4. Por ello, en las próximas catequesis, de buen grado nos detendremos a contemplar la acción del Espíritu en el vasto campo de la historia de la humanidad. Esta perspectiva nos ayudará a descubrir también la relación profunda que une la Iglesia y el mundo, la historia global del hombre y la historia especial de la salvación. Esta última en realidad, no es una historia separada, más bien, desempeña con respecto a la primera un papel que podríamos llamar sacramental, o sea, de signo e instrumento del único gran ofrecimiento de salvación que Dios brindó a la humanidad por la encarnación del Verbo y la efusión del Espíritu.
Con esta clave se comprenden bien algunas páginas estupendas del concilio Vaticano II sobre la solidaridad que existe entre la Iglesia y la humanidad. Me complace releer, en esta perspectiva pneumatológica, el proemio de la constitución pastoral Gaudium et spes: «El gozo y la esperanza, la tristeza y la angustia de los hombres de nuestro tiempo, sobre todo de los pobres y de todos los afligidos, son también gozo y esperanza, tristeza y angustia de los discípulos de Cristo y no hay nada verdaderamente humano que no tenga resonancia en su corazón. Pues la comunidad que ellos forman está compuesta por hombres que, reunidos en Cristo, son guiados por el Espíritu Santo en su peregrinar hacia el reino del Padre y han recibido el mensaje de la salvación para proponérselo a todos. Por ello, se siente verdadera e íntimamente solidaria del género humano y de su historia» (n. 1).

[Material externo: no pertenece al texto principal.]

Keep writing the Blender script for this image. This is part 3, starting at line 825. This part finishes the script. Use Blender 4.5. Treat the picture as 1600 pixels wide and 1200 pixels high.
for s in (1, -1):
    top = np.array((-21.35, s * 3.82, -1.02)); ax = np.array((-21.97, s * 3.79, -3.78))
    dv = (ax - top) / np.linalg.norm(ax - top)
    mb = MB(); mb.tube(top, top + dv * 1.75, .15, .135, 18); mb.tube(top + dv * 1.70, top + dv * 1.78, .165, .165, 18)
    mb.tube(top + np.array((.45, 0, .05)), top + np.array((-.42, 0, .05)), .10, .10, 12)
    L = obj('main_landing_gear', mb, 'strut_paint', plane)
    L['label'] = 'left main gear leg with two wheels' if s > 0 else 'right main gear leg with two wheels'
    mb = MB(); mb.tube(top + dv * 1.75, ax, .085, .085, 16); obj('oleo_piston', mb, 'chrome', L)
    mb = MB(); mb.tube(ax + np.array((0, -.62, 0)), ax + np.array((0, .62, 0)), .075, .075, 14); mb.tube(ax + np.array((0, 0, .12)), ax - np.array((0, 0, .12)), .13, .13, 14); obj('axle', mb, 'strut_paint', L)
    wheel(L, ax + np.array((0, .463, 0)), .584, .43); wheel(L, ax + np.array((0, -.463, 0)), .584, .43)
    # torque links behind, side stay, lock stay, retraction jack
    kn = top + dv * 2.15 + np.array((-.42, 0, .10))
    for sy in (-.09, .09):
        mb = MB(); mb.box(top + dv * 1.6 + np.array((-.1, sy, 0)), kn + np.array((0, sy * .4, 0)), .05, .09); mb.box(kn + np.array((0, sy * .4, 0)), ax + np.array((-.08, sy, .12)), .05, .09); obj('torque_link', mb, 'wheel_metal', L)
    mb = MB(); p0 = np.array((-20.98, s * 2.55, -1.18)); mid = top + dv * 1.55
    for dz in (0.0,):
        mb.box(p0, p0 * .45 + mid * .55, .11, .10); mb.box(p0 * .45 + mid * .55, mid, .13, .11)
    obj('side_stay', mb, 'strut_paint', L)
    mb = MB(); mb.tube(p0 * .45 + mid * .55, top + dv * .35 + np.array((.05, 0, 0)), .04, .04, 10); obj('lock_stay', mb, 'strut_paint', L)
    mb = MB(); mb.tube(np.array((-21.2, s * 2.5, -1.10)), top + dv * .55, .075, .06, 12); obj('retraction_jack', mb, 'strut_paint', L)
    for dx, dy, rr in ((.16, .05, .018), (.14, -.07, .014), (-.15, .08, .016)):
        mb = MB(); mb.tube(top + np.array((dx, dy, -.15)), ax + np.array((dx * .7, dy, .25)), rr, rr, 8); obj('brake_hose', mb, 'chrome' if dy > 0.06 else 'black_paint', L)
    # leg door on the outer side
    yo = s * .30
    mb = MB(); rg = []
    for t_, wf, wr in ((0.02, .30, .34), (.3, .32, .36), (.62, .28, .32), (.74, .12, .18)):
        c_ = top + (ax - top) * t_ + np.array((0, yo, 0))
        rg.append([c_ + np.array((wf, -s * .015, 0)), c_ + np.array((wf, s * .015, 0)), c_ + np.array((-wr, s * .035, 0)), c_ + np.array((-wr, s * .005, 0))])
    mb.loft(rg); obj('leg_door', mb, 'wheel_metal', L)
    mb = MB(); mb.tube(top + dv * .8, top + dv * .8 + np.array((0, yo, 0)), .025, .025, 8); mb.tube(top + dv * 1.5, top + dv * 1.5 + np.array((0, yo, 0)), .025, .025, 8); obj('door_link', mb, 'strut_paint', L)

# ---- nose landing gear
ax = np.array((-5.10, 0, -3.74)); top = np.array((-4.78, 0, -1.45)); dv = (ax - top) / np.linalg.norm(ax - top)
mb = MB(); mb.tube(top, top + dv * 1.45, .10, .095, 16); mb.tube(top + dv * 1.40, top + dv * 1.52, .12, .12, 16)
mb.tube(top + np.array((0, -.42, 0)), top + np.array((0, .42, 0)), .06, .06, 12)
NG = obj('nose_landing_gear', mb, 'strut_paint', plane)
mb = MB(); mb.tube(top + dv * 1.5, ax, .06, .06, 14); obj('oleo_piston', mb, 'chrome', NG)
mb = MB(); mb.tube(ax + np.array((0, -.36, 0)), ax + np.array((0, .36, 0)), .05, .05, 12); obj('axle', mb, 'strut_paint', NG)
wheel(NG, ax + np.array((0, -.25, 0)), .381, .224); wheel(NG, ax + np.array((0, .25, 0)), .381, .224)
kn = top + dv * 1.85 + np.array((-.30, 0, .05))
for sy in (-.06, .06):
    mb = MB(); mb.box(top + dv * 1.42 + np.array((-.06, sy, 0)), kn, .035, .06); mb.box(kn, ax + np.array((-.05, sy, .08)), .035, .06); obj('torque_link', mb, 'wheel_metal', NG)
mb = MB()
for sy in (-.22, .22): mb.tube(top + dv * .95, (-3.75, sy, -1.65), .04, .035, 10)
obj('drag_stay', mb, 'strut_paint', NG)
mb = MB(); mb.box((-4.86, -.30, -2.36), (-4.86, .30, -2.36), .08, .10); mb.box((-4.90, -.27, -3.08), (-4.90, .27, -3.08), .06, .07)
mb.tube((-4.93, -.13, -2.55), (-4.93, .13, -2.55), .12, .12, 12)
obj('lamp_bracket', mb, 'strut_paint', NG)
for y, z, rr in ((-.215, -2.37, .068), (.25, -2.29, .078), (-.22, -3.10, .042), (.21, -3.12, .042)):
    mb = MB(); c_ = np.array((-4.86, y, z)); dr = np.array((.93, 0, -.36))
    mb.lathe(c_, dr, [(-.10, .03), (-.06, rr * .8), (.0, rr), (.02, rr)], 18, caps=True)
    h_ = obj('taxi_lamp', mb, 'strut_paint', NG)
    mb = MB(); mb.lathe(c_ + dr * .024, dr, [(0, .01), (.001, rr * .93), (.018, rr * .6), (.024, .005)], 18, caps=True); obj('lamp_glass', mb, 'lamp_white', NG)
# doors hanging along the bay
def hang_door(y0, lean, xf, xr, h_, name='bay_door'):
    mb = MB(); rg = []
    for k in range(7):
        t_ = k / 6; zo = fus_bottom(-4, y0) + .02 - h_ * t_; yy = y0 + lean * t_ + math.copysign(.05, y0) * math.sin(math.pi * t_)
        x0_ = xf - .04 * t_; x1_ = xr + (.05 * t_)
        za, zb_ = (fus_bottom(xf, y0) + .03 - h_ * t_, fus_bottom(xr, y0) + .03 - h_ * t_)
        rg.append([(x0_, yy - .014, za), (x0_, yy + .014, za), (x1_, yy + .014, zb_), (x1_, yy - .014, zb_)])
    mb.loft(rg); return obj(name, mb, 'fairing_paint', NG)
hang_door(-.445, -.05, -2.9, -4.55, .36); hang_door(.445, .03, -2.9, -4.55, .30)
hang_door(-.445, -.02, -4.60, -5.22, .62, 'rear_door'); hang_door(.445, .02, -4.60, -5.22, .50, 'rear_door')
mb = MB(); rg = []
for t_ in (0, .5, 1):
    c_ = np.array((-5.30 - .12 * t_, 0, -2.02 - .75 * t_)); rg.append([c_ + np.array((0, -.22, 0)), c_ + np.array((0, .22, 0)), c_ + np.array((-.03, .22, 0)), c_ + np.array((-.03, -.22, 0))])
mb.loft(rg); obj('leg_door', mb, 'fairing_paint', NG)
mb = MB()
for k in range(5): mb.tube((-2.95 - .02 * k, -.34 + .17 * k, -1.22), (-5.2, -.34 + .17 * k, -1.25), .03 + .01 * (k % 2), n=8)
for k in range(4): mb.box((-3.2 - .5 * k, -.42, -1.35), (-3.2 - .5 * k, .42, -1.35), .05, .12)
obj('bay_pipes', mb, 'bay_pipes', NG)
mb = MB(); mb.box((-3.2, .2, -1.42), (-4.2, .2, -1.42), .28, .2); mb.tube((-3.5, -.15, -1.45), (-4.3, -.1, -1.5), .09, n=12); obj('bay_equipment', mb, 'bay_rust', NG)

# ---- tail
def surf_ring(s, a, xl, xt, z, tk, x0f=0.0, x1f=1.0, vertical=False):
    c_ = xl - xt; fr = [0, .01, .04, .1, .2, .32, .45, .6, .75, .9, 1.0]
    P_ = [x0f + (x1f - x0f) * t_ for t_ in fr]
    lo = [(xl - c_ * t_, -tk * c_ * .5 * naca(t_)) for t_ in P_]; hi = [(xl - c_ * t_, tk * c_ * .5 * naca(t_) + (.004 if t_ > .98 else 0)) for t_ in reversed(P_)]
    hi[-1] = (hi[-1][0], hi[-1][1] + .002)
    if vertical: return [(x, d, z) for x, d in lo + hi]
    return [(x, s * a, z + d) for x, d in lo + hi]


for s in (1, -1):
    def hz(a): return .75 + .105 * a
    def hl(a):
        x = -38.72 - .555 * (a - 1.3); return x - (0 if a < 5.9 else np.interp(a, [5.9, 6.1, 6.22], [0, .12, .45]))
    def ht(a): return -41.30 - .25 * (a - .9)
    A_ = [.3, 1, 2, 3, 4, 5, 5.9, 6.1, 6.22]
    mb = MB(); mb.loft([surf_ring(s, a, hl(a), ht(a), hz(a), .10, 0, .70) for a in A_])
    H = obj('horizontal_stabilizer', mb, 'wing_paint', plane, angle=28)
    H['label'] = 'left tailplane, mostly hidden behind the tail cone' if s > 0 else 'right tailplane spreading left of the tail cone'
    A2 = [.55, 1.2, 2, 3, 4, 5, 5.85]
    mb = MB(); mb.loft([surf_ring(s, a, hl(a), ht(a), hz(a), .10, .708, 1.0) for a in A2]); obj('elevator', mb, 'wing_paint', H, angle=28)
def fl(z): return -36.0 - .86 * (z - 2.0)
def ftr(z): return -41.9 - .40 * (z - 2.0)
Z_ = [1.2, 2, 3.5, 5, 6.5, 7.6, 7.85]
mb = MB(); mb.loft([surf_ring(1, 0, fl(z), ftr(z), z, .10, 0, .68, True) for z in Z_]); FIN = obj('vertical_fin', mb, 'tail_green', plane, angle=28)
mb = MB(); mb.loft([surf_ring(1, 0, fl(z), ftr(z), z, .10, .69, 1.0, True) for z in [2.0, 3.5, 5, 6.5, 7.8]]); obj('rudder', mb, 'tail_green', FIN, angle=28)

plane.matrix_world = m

Aquí se ve con claridad cómo la solidaridad de la Iglesia con el mundo y la misión que ha de cumplir con respecto a él deben ser comprendidas a partir de Cristo, a la luz y con la fuerza del Espíritu Santo. La Iglesia se siente así al servicio del Espíritu, que actúa misteriosamente en los corazones y en la historia. Y se considera enviada a transmitir a toda la humanidad la plenitud del Espíritu recibida en el día de Pentecostés.